*Data block:*
▼

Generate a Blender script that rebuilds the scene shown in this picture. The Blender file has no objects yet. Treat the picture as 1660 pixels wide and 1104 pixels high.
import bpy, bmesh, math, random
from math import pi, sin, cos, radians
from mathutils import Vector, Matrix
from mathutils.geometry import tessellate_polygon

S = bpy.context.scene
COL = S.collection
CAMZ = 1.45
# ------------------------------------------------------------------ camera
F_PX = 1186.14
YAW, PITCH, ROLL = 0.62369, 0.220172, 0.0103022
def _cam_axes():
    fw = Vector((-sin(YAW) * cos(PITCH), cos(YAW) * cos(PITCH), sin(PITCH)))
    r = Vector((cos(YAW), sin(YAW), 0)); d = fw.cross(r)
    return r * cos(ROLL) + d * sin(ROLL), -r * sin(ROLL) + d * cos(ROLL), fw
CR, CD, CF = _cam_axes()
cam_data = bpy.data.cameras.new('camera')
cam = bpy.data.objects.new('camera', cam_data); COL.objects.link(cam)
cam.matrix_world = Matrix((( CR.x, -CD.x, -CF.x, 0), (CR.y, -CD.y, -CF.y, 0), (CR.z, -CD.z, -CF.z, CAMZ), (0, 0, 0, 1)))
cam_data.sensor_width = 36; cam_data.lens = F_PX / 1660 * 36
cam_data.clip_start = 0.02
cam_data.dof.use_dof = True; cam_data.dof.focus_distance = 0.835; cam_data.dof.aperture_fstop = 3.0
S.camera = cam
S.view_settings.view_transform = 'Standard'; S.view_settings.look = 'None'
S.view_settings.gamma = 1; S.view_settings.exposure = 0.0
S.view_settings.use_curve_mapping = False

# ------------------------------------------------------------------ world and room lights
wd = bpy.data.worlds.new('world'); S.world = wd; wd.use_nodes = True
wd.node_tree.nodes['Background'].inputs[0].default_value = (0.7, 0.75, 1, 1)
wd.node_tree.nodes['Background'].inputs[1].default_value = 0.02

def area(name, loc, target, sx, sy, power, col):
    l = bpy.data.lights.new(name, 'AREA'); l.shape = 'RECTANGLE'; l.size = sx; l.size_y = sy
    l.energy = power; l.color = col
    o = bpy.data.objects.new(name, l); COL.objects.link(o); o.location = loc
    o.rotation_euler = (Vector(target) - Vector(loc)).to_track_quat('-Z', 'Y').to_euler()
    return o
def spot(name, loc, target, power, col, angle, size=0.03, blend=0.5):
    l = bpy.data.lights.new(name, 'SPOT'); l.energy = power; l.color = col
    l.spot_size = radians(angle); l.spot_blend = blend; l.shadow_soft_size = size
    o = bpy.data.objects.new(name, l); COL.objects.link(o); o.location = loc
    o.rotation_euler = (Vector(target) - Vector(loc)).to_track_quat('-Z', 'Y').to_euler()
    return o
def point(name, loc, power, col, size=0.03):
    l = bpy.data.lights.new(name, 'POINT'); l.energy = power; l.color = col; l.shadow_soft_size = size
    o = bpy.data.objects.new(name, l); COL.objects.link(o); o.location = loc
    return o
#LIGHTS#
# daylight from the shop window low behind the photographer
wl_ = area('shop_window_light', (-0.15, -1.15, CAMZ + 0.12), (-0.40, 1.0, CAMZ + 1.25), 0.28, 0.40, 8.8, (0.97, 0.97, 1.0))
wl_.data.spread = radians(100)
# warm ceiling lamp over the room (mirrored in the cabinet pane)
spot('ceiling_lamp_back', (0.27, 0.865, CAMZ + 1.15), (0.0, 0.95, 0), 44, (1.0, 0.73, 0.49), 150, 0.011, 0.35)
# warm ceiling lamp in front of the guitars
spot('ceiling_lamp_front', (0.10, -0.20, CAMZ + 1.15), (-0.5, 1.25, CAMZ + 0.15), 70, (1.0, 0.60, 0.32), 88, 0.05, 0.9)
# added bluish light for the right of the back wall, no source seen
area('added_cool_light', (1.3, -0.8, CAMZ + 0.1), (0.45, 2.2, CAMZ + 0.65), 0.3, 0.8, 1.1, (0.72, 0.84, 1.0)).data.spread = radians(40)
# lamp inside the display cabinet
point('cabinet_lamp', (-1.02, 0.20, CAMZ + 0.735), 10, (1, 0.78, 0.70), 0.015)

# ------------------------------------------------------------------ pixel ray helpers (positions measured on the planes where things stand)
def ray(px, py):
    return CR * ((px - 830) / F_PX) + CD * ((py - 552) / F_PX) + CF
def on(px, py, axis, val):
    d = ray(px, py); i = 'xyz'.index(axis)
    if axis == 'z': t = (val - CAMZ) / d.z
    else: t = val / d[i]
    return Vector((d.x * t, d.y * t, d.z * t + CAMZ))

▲

*What to do:*
Quote the data above verbatim from its first line to the line that includes "from mathutils.geometry import", with both boundary lines retained.

*Correct output:*
Generate a Blender script that rebuilds the scene shown in this picture. The Blender file has no objects yet. Treat the picture as 1660 pixels wide and 1104 pixels high.
import bpy, bmesh, math, random
from math import pi, sin, cos, radians
from mathutils import Vector, Matrix
from mathutils.geometry import tessellate_polygon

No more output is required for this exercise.